Zack Sharf Digital News Director Jennifer Love Hewitt was the latest guest on Mayim Bialik’s “Breakdown” podcast (via US Weekly) and recalled how it wasn’t until she was in her thirties that she registered just how much the media sexualized her as a teenager.
The actor got her breakthrough on shows like “Party of Five” and movies such as “I Know What You Did Last Summer,” both of which were released to much fanfare when Hewitt was 16 to 18 years old. “In my 30s, I sort of went back and looked at that time again and I was like, ‘Oh my God’,” Hewitt said. “There were grown men talking to me at 16 about my breasts just openly on a talk show, and people were laughing about it.

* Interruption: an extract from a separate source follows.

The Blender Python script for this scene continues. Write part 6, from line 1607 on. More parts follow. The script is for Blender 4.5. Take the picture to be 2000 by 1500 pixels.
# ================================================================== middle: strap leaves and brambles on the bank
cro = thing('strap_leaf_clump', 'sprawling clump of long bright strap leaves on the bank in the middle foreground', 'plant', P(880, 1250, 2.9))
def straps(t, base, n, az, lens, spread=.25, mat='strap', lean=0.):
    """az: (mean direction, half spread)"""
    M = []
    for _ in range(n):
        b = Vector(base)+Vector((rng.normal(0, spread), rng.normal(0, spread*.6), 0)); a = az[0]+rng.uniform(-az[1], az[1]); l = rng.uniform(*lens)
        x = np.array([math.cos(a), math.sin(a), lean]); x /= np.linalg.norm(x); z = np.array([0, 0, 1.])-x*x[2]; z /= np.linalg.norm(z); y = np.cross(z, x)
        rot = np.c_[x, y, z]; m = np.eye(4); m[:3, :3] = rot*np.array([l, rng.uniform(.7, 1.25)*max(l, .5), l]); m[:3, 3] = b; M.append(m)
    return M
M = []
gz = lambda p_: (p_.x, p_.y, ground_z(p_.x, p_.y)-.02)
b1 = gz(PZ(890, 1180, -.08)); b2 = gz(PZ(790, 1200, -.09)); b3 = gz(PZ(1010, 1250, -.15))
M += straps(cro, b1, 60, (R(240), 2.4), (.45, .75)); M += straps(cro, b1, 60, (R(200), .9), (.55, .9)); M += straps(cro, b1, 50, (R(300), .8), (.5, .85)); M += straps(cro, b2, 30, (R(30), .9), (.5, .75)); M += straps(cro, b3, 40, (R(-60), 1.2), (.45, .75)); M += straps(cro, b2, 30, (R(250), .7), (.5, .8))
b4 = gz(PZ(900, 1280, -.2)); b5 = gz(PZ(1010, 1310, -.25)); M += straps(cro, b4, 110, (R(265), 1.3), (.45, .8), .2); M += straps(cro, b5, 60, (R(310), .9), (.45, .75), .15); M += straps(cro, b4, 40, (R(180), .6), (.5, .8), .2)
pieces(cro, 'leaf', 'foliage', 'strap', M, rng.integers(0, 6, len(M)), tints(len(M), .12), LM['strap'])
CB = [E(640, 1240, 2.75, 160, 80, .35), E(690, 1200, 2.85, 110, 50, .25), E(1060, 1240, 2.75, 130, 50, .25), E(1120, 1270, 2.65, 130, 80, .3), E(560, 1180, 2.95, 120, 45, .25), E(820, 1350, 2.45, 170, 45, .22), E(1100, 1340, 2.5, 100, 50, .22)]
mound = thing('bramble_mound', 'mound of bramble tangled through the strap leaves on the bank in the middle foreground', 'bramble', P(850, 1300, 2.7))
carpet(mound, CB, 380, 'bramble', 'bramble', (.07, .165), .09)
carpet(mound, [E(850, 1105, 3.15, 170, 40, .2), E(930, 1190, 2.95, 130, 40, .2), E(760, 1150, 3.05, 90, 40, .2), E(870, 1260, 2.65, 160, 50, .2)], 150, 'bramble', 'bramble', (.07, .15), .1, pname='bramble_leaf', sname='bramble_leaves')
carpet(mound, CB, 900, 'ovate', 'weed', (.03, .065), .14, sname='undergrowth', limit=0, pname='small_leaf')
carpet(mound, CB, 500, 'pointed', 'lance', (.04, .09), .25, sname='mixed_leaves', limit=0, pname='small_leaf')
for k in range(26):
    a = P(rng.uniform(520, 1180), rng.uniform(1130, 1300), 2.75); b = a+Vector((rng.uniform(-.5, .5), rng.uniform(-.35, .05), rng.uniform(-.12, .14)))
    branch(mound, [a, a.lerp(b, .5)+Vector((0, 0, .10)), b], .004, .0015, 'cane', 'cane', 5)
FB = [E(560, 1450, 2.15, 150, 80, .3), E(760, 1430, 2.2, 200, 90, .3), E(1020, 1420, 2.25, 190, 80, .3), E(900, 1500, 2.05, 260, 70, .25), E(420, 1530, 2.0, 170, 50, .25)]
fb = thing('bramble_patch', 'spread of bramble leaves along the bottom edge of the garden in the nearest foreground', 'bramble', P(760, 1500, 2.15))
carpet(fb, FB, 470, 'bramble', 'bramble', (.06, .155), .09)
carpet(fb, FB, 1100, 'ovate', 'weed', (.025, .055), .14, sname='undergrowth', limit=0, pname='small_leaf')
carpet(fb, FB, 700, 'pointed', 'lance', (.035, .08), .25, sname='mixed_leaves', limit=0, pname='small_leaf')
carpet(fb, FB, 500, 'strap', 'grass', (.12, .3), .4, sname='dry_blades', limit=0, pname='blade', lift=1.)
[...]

I don’t even remember that. I really didn’t take that part in, but in hindsight it was really strange I think to become a sex symbol sort of for people before I even knew what that was.” Hewitt “didn’t even know what sexy meant” during a period of time when she was constantly being objecitfied by the media, adding: “I was on the cover of Maxim magazines, and people would openly walk up and be like, ‘I took your magazine with me on a trip last week.’ I didn’t know what that meant, you know what I mean?
It’s kind of gross. I think later it sort of hit me more, kind of the things that I probably went through somewhere. But at the time, it felt very innocent and exciting and fun.” “I Know What You Did Last Summer” was a huge box office hit in 1997 with $125 million worldwide.